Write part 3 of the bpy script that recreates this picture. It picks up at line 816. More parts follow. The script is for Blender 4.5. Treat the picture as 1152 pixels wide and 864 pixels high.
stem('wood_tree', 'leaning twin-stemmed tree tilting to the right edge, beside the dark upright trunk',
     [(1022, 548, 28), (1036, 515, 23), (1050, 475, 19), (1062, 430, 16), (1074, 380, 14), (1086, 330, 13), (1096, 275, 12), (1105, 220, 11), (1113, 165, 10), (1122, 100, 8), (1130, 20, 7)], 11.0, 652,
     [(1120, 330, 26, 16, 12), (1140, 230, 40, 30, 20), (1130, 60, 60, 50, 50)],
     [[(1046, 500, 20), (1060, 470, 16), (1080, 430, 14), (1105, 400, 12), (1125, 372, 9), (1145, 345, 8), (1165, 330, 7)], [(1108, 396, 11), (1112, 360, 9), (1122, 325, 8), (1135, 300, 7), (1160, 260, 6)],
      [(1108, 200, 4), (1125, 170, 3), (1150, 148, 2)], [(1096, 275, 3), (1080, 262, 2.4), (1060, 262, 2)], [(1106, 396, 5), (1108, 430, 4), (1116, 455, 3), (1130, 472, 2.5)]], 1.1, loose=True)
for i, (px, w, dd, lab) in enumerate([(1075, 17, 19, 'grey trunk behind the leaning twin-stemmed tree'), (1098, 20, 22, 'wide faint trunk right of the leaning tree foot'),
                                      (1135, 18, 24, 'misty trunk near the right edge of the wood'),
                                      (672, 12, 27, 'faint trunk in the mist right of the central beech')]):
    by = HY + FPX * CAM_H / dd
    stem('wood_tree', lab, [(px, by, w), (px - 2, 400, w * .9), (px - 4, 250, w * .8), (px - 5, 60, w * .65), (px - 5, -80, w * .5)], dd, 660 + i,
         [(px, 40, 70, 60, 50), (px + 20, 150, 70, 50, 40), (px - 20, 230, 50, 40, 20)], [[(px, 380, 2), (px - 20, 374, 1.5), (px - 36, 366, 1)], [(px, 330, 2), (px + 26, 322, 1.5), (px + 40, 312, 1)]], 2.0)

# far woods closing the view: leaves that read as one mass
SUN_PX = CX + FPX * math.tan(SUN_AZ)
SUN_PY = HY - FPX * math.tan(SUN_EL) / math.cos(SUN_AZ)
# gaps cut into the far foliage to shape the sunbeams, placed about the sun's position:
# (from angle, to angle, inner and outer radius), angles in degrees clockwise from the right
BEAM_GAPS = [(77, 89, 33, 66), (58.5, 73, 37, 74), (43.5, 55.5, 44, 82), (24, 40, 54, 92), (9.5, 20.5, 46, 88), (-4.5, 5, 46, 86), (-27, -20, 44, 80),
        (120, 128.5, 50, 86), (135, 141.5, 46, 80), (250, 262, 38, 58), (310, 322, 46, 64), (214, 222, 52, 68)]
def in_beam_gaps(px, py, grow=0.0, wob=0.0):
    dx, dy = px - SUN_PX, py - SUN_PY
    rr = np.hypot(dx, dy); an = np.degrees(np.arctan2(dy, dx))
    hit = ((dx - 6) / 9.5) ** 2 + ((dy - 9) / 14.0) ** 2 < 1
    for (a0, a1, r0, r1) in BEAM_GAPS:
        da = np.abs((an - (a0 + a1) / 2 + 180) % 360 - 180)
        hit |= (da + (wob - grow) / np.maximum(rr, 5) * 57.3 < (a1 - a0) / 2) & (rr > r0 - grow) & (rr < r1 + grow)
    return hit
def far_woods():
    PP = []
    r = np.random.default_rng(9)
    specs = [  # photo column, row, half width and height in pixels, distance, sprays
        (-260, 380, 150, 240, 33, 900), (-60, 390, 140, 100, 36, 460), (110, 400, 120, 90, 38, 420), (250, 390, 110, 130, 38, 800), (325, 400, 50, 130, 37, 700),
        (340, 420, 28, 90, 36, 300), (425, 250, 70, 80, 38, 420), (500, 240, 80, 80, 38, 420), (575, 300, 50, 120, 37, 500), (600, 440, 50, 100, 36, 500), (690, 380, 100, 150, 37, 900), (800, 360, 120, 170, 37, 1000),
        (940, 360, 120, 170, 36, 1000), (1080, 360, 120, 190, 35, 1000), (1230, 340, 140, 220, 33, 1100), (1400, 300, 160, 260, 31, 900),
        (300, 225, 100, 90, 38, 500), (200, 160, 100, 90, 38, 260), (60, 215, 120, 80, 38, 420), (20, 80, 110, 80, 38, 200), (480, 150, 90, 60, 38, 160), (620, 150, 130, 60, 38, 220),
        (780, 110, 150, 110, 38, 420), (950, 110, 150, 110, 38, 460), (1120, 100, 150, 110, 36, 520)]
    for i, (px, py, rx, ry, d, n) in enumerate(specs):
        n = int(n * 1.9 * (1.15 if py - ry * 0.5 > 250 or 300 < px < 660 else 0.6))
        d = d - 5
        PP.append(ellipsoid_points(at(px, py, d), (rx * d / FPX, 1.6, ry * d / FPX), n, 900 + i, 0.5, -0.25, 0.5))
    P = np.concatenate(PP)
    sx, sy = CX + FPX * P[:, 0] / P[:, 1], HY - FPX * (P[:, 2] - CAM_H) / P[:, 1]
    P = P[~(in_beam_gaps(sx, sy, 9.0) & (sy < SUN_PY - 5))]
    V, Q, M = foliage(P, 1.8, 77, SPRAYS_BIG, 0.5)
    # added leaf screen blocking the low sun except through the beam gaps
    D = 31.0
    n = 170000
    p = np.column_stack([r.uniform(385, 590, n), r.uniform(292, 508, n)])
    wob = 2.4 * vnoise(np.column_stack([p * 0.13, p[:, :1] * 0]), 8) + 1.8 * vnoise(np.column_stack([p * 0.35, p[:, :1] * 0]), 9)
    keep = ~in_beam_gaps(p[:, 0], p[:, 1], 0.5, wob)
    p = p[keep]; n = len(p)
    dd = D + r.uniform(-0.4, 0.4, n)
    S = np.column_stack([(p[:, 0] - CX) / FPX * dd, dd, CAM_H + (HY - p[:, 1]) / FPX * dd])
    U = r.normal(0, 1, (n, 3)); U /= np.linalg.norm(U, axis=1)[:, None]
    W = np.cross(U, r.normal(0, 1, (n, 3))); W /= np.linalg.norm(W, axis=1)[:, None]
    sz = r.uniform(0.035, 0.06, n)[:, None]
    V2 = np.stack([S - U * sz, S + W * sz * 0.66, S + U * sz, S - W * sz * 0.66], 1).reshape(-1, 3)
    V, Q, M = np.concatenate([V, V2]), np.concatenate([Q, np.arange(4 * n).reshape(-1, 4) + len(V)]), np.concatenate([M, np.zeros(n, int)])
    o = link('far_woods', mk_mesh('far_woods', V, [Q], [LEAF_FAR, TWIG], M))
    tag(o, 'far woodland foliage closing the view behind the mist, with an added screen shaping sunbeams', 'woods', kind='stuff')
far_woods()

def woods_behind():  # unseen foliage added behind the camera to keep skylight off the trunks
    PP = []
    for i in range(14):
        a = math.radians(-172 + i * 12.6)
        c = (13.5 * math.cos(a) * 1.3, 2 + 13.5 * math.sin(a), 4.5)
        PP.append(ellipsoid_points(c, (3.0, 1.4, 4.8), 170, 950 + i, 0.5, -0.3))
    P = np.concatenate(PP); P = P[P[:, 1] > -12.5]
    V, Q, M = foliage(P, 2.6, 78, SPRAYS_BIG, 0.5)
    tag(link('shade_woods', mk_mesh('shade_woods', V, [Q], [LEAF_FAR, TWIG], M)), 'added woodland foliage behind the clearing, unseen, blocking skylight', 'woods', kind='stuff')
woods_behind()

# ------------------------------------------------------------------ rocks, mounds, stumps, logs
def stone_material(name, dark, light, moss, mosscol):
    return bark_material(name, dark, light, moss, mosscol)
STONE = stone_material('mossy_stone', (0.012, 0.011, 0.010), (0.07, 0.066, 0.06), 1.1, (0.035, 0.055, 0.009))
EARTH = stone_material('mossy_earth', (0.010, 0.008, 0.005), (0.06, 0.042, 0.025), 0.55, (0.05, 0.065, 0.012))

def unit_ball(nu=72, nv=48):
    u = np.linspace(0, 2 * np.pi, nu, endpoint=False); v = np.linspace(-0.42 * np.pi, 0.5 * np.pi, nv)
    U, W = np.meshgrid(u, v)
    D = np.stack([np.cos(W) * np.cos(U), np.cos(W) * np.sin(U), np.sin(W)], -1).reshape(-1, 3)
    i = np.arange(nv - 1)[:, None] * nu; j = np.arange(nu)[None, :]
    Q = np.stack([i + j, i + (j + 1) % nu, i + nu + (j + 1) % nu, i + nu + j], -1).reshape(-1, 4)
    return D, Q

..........

Return a word-for-word copy of the lines from the beginning of the listing to the line holding "[(px, 40, 70, 60, 50), (px", both kept.

● Result:
Write part 3 of the bpy script that recreates this picture. It picks up at line 816. More parts follow. The script is for Blender 4.5. Treat the picture as 1152 pixels wide and 864 pixels high.
stem('wood_tree', 'leaning twin-stemmed tree tilting to the right edge, beside the dark upright trunk',
     [(1022, 548, 28), (1036, 515, 23), (1050, 475, 19), (1062, 430, 16), (1074, 380, 14), (1086, 330, 13), (1096, 275, 12), (1105, 220, 11), (1113, 165, 10), (1122, 100, 8), (1130, 20, 7)], 11.0, 652,
     [(1120, 330, 26, 16, 12), (1140, 230, 40, 30, 20), (1130, 60, 60, 50, 50)],
     [[(1046, 500, 20), (1060, 470, 16), (1080, 430, 14), (1105, 400, 12), (1125, 372, 9), (1145, 345, 8), (1165, 330, 7)], [(1108, 396, 11), (1112, 360, 9), (1122, 325, 8), (1135, 300, 7), (1160, 260, 6)],
      [(1108, 200, 4), (1125, 170, 3), (1150, 148, 2)], [(1096, 275, 3), (1080, 262, 2.4), (1060, 262, 2)], [(1106, 396, 5), (1108, 430, 4), (1116, 455, 3), (1130, 472, 2.5)]], 1.1, loose=True)
for i, (px, w, dd, lab) in enumerate([(1075, 17, 19, 'grey trunk behind the leaning twin-stemmed tree'), (1098, 20, 22, 'wide faint trunk right of the leaning tree foot'),
                                      (1135, 18, 24, 'misty trunk near the right edge of the wood'),
                                      (672, 12, 27, 'faint trunk in the mist right of the central beech')]):
    by = HY + FPX * CAM_H / dd
    stem('wood_tree', lab, [(px, by, w), (px - 2, 400, w * .9), (px - 4, 250, w * .8), (px - 5, 60, w * .65), (px - 5, -80, w * .5)], dd, 660 + i,
         [(px, 40, 70, 60, 50), (px + 20, 150, 70, 50, 40), (px - 20, 230, 50, 40, 20)], [[(px, 380, 2), (px - 20, 374, 1.5), (px - 36, 366, 1)], [(px, 330, 2), (px + 26, 322, 1.5), (px + 40, 312, 1)]], 2.0)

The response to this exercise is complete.